» Work instructions
In exact form, please repeat the records from their opening line down to the line with "m = MB(); m.box((0, 650, -1), (3040, 1660, 52));", including that line.

◆ ◆ ◆ ◆ ◆ ◆ ◆

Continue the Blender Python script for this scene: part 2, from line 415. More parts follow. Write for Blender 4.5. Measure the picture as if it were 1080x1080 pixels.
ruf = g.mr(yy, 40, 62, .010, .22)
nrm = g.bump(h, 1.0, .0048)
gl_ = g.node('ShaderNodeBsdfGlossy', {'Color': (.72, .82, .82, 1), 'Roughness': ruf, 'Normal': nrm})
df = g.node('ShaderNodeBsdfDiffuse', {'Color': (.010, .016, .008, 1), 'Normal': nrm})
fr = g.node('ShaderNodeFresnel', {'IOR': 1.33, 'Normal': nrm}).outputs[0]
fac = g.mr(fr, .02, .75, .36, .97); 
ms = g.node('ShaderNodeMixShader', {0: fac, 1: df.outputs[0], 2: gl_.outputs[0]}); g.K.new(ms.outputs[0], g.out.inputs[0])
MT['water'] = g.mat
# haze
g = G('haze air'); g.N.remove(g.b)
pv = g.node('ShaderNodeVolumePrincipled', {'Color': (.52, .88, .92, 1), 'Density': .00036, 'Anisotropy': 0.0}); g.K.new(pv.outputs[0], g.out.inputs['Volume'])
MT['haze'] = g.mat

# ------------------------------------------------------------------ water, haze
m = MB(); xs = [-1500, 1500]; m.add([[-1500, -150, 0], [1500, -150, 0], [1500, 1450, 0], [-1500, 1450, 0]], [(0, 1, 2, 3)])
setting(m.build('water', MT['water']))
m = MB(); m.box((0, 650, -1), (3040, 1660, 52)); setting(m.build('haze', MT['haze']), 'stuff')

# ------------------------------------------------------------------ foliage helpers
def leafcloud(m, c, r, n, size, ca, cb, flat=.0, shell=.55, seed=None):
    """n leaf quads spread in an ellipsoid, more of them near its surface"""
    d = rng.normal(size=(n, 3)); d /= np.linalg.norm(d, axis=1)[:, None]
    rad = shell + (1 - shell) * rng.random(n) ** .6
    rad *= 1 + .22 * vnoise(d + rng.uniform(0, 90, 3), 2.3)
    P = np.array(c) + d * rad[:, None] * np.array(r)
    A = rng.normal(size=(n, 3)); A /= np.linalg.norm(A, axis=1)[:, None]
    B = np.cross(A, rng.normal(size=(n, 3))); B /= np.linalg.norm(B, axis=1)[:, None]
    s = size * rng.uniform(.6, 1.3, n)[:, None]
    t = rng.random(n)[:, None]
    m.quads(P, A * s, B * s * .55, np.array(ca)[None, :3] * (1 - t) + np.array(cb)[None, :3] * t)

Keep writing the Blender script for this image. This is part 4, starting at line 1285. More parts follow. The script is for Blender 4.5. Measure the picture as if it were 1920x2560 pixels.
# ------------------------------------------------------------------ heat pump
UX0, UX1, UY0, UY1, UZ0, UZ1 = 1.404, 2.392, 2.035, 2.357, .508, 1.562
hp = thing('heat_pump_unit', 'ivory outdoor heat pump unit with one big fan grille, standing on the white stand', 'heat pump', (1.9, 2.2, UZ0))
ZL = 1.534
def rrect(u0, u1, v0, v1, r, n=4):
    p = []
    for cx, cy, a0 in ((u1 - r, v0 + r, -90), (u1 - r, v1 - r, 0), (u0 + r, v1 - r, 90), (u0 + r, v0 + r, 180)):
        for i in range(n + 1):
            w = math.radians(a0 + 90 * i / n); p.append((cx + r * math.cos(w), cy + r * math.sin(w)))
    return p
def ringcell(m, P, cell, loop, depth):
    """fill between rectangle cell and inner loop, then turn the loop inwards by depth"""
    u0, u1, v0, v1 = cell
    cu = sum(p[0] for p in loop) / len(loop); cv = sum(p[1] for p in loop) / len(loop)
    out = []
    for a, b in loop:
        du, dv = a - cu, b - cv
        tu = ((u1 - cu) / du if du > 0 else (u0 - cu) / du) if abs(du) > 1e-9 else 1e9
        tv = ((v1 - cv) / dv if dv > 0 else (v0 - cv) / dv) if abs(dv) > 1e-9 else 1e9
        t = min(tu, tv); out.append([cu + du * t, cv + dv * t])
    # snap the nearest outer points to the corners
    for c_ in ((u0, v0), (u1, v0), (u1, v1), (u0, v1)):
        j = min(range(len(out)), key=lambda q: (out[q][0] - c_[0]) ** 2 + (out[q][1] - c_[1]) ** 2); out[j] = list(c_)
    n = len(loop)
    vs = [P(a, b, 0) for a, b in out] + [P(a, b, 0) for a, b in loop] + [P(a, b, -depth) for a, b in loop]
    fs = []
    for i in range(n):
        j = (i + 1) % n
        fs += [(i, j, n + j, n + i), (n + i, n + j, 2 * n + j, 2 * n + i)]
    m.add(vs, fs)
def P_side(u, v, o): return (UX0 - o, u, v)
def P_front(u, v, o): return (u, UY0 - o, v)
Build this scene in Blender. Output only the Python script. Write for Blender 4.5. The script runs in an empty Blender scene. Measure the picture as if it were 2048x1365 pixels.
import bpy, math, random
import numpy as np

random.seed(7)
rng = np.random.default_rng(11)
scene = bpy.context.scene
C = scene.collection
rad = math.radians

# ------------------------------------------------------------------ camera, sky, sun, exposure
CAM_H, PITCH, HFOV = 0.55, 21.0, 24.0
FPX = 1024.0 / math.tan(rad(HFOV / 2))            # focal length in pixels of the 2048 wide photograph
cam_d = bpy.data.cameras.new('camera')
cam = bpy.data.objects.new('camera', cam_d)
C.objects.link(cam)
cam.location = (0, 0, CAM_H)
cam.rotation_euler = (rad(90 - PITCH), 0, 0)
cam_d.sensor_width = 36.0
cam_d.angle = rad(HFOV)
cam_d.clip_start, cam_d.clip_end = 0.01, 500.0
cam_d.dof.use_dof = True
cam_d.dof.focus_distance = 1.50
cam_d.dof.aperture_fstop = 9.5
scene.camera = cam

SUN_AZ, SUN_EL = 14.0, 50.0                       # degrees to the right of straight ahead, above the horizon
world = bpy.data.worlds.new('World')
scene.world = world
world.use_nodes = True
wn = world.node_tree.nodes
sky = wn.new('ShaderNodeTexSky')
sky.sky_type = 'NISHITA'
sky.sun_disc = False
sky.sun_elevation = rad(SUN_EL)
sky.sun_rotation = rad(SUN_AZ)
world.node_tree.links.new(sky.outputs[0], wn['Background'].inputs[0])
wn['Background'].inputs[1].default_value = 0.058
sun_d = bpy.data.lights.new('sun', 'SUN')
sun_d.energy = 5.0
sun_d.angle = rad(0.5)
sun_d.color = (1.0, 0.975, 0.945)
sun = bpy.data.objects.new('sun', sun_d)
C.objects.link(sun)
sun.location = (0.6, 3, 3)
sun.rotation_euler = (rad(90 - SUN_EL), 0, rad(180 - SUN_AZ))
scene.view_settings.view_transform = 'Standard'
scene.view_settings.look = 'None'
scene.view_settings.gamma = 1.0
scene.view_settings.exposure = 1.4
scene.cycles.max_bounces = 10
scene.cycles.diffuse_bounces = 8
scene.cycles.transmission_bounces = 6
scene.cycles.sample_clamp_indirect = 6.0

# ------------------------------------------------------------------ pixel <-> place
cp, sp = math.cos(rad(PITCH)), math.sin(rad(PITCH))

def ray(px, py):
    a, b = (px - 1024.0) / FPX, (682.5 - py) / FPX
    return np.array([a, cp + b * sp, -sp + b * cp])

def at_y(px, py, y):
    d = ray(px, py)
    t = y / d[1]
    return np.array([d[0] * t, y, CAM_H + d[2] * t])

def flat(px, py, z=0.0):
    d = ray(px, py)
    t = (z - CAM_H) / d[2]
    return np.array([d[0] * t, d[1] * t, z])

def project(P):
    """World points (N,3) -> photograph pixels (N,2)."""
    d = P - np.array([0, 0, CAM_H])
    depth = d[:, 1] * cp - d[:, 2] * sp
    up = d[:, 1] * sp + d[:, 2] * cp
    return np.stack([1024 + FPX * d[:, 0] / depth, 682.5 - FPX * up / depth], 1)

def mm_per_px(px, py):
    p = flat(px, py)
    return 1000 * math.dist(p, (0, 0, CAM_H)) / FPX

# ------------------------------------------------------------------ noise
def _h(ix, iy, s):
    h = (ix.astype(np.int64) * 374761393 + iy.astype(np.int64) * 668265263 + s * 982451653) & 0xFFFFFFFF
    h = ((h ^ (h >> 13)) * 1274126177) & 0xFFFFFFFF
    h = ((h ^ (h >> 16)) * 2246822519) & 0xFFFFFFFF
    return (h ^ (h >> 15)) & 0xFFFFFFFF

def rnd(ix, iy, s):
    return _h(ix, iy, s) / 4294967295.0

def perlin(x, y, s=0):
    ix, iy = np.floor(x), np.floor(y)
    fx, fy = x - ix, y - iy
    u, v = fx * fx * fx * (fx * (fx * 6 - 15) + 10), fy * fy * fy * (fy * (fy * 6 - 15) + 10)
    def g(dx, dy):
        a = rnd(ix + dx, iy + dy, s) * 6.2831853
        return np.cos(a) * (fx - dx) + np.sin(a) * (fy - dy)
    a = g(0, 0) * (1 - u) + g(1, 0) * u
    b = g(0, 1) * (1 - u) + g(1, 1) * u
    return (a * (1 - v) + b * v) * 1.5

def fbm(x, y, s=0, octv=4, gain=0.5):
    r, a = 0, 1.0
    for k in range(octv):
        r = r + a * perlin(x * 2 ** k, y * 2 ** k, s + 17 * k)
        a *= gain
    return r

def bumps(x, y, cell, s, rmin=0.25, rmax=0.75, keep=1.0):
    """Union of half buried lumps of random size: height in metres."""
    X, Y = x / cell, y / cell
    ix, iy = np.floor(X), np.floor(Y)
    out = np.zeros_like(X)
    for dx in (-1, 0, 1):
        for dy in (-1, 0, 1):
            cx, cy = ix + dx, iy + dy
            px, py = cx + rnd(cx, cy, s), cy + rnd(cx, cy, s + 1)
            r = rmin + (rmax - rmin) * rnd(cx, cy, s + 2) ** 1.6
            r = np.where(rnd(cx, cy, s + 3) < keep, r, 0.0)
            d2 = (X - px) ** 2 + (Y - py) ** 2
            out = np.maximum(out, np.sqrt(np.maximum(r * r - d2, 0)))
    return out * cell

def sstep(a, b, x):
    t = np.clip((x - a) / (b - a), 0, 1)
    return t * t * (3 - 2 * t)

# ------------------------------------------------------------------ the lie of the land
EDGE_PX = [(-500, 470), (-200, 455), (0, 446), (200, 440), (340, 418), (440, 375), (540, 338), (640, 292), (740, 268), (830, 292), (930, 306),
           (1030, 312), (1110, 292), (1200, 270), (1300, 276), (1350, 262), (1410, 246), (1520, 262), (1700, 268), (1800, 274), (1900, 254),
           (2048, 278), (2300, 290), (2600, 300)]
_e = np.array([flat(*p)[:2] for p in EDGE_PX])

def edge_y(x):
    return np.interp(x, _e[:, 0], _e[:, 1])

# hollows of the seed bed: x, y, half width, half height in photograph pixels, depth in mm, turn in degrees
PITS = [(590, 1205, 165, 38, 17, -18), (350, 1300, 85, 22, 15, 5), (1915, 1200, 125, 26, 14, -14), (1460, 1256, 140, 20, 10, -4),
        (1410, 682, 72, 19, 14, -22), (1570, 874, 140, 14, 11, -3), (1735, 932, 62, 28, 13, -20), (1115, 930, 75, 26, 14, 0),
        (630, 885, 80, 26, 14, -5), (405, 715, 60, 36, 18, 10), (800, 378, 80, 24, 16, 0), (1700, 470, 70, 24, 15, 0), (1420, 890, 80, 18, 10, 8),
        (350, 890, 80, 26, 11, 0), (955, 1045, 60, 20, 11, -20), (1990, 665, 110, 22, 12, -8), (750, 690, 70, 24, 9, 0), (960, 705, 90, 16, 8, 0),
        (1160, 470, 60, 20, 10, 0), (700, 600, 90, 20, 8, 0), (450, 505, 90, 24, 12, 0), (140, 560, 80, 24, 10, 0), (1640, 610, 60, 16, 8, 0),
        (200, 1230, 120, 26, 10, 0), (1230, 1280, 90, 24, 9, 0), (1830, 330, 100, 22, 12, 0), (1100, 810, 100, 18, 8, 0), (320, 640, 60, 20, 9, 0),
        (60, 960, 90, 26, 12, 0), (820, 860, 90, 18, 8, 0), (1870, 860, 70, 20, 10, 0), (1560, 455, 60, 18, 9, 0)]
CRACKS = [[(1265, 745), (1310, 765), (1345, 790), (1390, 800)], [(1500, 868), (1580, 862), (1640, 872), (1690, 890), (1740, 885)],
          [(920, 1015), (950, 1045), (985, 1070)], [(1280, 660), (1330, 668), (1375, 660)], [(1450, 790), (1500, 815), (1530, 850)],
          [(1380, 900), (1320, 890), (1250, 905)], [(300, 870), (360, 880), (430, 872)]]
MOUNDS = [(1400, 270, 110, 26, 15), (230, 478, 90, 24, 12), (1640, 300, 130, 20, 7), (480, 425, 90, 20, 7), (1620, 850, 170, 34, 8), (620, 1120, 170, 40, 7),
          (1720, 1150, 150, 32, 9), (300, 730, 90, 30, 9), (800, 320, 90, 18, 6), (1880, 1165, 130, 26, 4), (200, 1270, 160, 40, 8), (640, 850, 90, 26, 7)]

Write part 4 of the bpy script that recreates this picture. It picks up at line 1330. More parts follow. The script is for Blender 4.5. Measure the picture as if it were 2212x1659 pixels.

◆ ◆ ◆ ◆ ◆ ◆ ◆

» Complete answer
Continue the Blender Python script for this scene: part 2, from line 415. More parts follow. Write for Blender 4.5. Measure the picture as if it were 1080x1080 pixels.
ruf = g.mr(yy, 40, 62, .010, .22)
nrm = g.bump(h, 1.0, .0048)
gl_ = g.node('ShaderNodeBsdfGlossy', {'Color': (.72, .82, .82, 1), 'Roughness': ruf, 'Normal': nrm})
df = g.node('ShaderNodeBsdfDiffuse', {'Color': (.010, .016, .008, 1), 'Normal': nrm})
fr = g.node('ShaderNodeFresnel', {'IOR': 1.33, 'Normal': nrm}).outputs[0]
fac = g.mr(fr, .02, .75, .36, .97); 
ms = g.node('ShaderNodeMixShader', {0: fac, 1: df.outputs[0], 2: gl_.outputs[0]}); g.K.new(ms.outputs[0], g.out.inputs[0])
MT['water'] = g.mat
# haze
g = G('haze air'); g.N.remove(g.b)
pv = g.node('ShaderNodeVolumePrincipled', {'Color': (.52, .88, .92, 1), 'Density': .00036, 'Anisotropy': 0.0}); g.K.new(pv.outputs[0], g.out.inputs['Volume'])
MT['haze'] = g.mat

# ------------------------------------------------------------------ water, haze
m = MB(); xs = [-1500, 1500]; m.add([[-1500, -150, 0], [1500, -150, 0], [1500, 1450, 0], [-1500, 1450, 0]], [(0, 1, 2, 3)])
setting(m.build('water', MT['water']))
m = MB(); m.box((0, 650, -1), (3040, 1660, 52)); setting(m.build('haze', MT['haze']), 'stuff')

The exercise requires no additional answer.